小学館の国語辞典『大辞泉』が2024年の新語大賞を発表し、選ばれたのは「ホワイト案件」という言葉でした。この言葉は、もともとは犯罪とは無関係の仕事を指す言葉ですが、最近ではSNSなどを通じて強盗などの違法な仕事が「ホワイト案件」として募集される事例が多発し、これは大きな社会問題となっています。
この新語は、危険な仕事を安全な仕事のように見せかける手法を示唆しており、明治大学の田中牧郎教授は「ホワイト案件」は「闇バイト」の対極にあるようで、その実態は同義語であるとも指摘しています。著名な事件などの報道によれば、凶悪な犯罪が頻発している中で、末端にいる実行犯が「ホワイト案件」として募集され、知らず知らずに巻き込まれ、さらには脅迫されて活動する被害者的な側面も持ち合わせているというのです。
また、今年の新語大賞では「闇バイト」が次点に選ばれたことからも、この問題の深刻さが伺えます。“闇バイト”と呼ばれる雇用形態は、一般的には犯罪行為を伴うものであるため、社会の中で厳しい目で見られています。ですが、近年ではその雇用される側が様々な事情から、このような危険な仕事に手を染めざるを得ない状況にあります。これらの問題を引き起こすキーワードには、「匿名・流動型犯罪」といった新語や略称「トクリュウ」が多く寄せられました。

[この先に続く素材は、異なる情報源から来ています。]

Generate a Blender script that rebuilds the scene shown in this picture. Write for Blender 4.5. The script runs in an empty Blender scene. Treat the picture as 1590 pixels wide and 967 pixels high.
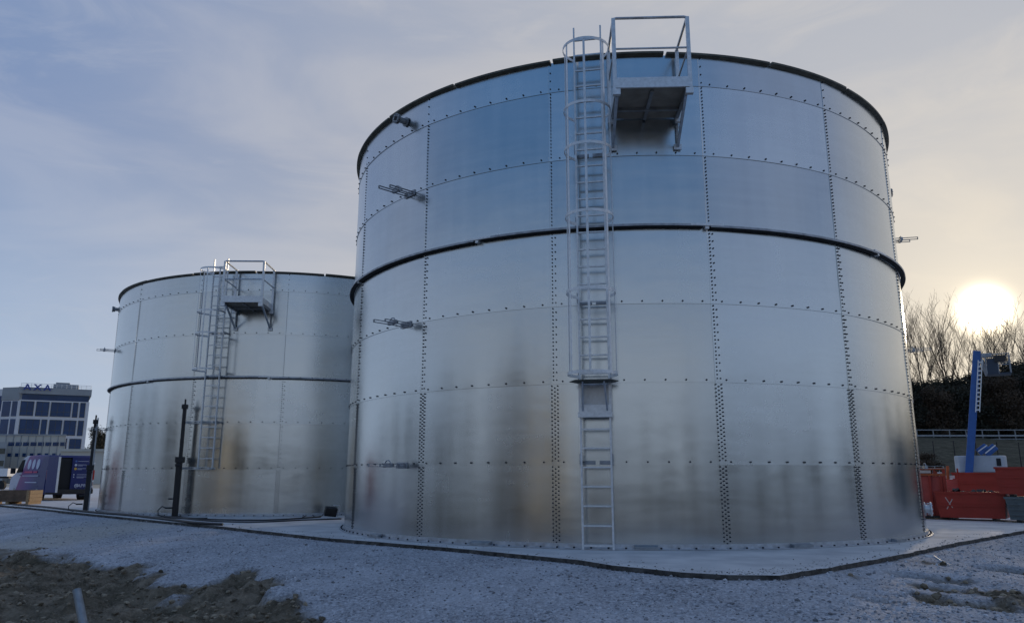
import bpy, math, random
import numpy as np
from mathutils import Vector, Matrix, Euler

C = bpy.context.scene.collection
rnd = random.Random(7)
PI = math.pi

# ------------------------------------------------------------------ camera
F, PITCH, CZ = 1205.0, 0.2084, 1.03          # focal length in photo pixels, upward pitch, eye height over the slab
cam = bpy.data.cameras.new('camera')
cam.lens = F / 1590 * 36; cam.sensor_width = 36; cam.sensor_fit = 'HORIZONTAL'
cam.clip_start = 0.1; cam.clip_end = 3000
camo = bpy.data.objects.new('camera', cam); C.objects.link(camo)
camo.location = (0, 0, CZ); camo.rotation_euler = (PI/2 + PITCH, 0, 0)
bpy.context.scene.camera = camo

# ------------------------------------------------------------------ world
SUN_AZ, SUN_EL = math.radians(31.9), math.radians(10.2)
SUND = Vector((math.sin(SUN_AZ)*math.cos(SUN_EL), math.cos(SUN_AZ)*math.cos(SUN_EL), math.sin(SUN_EL)))
w = bpy.data.worlds.new('World'); bpy.context.scene.world = w; w.use_nodes = True
nt = w.node_tree; nt.nodes.clear()
def N(t, **k):
    n = nt.nodes.new(t)
    for a, b in k.items(): setattr(n, a, b)
    return n
def L(a, b): nt.links.new(a, b)
def mth(op, a, b=None, clamp=False):
    n = N('ShaderNodeMath', operation=op); n.use_clamp = clamp
    for i, v in enumerate((a, b)):
        if v is None: continue
        if isinstance(v, (int, float)): n.inputs[i].default_value = v
        else: L(v, n.inputs[i])
    return n.outputs[0]
def cmix(f, a, b, mode='MIX'):
    n = N('ShaderNodeMix', data_type='RGBA', blend_type=mode)
    for s, v in ((n.inputs[0], f), (n.inputs[6], a), (n.inputs[7], b)):
        if isinstance(v, (int, float)): s.default_value = v
        elif isinstance(v, tuple): s.default_value = (*v, 1)
        else: L(v, s)
    return n.outputs[2]
def mrange(v, a, b, c=0.0, d=1.0, sm=True):
    n = N('ShaderNodeMapRange'); n.interpolation_type = 'SMOOTHSTEP' if sm else 'LINEAR'
    L(v, n.inputs[0])
    for i, x in enumerate((a, b, c, d)): n.inputs[i+1].default_value = x
    return n.outputs[0]
sky = N('ShaderNodeTexSky', sky_type='NISHITA'); sky.sun_disc = False
sky.sun_elevation = SUN_EL; sky.sun_rotation = SUN_AZ
sky.air_density = 1.3; sky.dust_density = 1.2; sky.ozone_density = 2.5
skyc = cmix(1.0, sky.outputs[0], (0.075, 0.075, 0.078), 'MULTIPLY')
tc = N('ShaderNodeTexCoord'); sep = N('ShaderNodeSeparateXYZ'); L(tc.outputs['Generated'], sep.inputs[0])
X, Y, Z = sep.outputs
vd = N('ShaderNodeVectorMath', operation='DOT_PRODUCT'); L(tc.outputs['Generated'], vd.inputs[0]); vd.inputs[1].default_value = SUND
dot = vd.outputs['Value']
sun_side = mrange(dot, 0.35, 1.0)
# thin high veil, coloured by how near it is to the sun
veil_lo = cmix(sun_side, (0.37, 0.475, 0.63), (0.56, 0.52, 0.47))
veil_hi = cmix(sun_side, (0.205, 0.275, 0.44), (0.455, 0.455, 0.475))
veil = cmix(mrange(Z, 0.02, 0.42), veil_lo, veil_hi)
mp = N('ShaderNodeMapping'); L(tc.outputs['Generated'], mp.inputs[0])
mp.inputs['Scale'].default_value = (1.2, 1.2, 4.5); mp.inputs['Rotation'].default_value = (0.25, 0.3, 0.2)
no = N('ShaderNodeTexNoise'); L(mp.outputs[0], no.inputs[0])
no.inputs['Scale'].default_value = 2.1; no.inputs['Detail'].default_value = 7; no.inputs['Roughness'].default_value = 0.52; no.inputs['Distortion'].default_value = 0.5
front = mrange(Y, -0.55, 0.25)                     # the veil lies over the sunny half of the sky, the opposite half is clear
rightb = mrange(X, 0.25, 0.75)                     # and over the right
cover = mth('ADD', mth('MAXIMUM', front, rightb), mrange(Z, 0.0, 0.36, 0.75, 0.0), True)
thick = mth('MULTIPLY', cover, mrange(no.outputs[0], 0.30, 0.62, 0.80, 0.97))
back = cmix(mrange(Z, 0.10, 0.46), (0.32, 0.39, 0.50), (0.085, 0.20, 0.42))
back = cmix(mrange(Z, 0.0, 0.36, 1.0, 0.0), back, (0.54, 0.525, 0.515))
base = cmix(0.9, skyc, back)
col = cmix(thick, base, veil)
mp2 = N('ShaderNodeMapping'); L(tc.outputs['Generated'], mp2.inputs[0])
mp2.inputs['Scale'].default_value = (1.6, 2.2, 7.0); mp2.inputs['Rotation'].default_value = (0.15, 0.42, 0.5)
no2 = N('ShaderNodeTexNoise'); L(mp2.outputs[0], no2.inputs[0])
no2.inputs['Scale'].default_value = 2.6; no2.inputs['Detail'].default_value = 9; no2.inputs['Roughness'].default_value = 0.58; no2.inputs['Distortion'].default_value = 0.9
cl = mth('MAXIMUM', mrange(no.outputs[0], 0.45, 0.72), mth('MULTIPLY', mrange(no2.outputs[0], 0.46, 0.74), 0.9))
cloudc = cmix(sun_side, (0.50, 0.52, 0.58), (0.66, 0.60, 0.53))
col = cmix(mth('MULTIPLY', cl, mth('MULTIPLY', cover, 0.27)), col, cloudc)
# the hazed aureole round the sun
dp = mth('MAXIMUM', dot, 0.0)
def glow(col, p, c):
    g = mth('POWER', dp, p)
    return cmix(1.0, col, cmix(g, (0, 0, 0), c), 'ADD')
col = glow(col, 6.0, (0.05, 0.045, 0.03))
col = glow(col, 45.0, (0.17, 0.125, 0.05))
col = glow(col, 500.0, (0.10, 0.08, 0.045))
col = glow(col, 7500.0, (12.0, 10.0, 7.0))
bg = N('ShaderNodeBackground'); L(col, bg.inputs[0]); bg.inputs[1].default_value = 1.0
L(bg.outputs[0], N('ShaderNodeOutputWorld').inputs[0])

sl = bpy.data.lights.new('sun', 'SUN'); sl.energy = 1.3; sl.angle = math.radians(2.5); sl.color = (1.0, 0.80, 0.56)
so = bpy.data.objects.new('sun', sl); C.objects.link(so)
so.rotation_euler = (-SUND).to_track_quat('-Z', 'Y').to_euler()
sc = bpy.context.scene
sc.view_settings.view_transform = 'Standard'; sc.view_settings.look = 'None'
sc.view_settings.exposure = 0.17; sc.view_settings.gamma = 1
sc.cycles.max_bounces = 6; sc.cycles.sample_clamp_indirect = 4.0

# ------------------------------------------------------------------ helpers
def ray(u, v):
    a = (u-795)/F; b = (483.5-v)/F
    return Vector((a, math.cos(PITCH)-b*math.sin(PITCH), math.sin(PITCH)+b*math.cos(PITCH)))
def at(u, v, Yd):                                  # point at forward distance Yd
    d = ray(u, v); return d*(Yd/d.y) + Vector((0, 0, CZ))
def gnd(u, v, z=0.0):
    d = ray(u, v); return d*((z-CZ)/d.z) + Vector((0, 0, CZ))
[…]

他にも2023年の新語として「フキハラ」と「静かな退職」が次点になりました。「フキハラ」とは、「不機嫌ハラスメント」を略した言葉で、他者に対して怒りを示さないが、不機嫌な態度を取ることから、相手にストレスを与える行為を指します。具体的には、ため息や舌打ち、無視といった表現が含まれます。このような行為は、直接的には攻撃的ではないため、やられた側が反論できず、精神的な負担を強いる場合が多く、じわじわとストレスが蓄積する恐れがあります。
「静かな退職」は、企業に在籍しつつも最小限の仕事だけをする働き方を指します。このような働き方を選ぶ理由としては、やりがいを求めるよりもプライベートを重視したい、出世が見込めないことを悟った、そして仕事に対するモチベーションが低下していることが含まれます。この現象は、2022年にアメリカで提唱された「quiet quitting」が日本に浸透した結果とも言われています。
さらに、応募数が最も多い投稿を見てみると「50-50」というフレーズが大谷翔平選手の偉業に由来するもので、転じて困難なミッションを達成する意味で使われています。このように新語は日々変化し、我々の言語生活を豊かにする一方で、社会問題を反映した言葉も少なくありません。
最終的には今回の新語大賞キャンペーンには2,731本の投稿が寄せられ、選考は『大辞泉』編集部と田中教授によって行われました。ここで紹介した言葉は、今後『大辞泉』の中に追加される可能性があるとのことです。皆さんもこれからの言葉の使い方について考えてみる機会になるのではないでしょうか。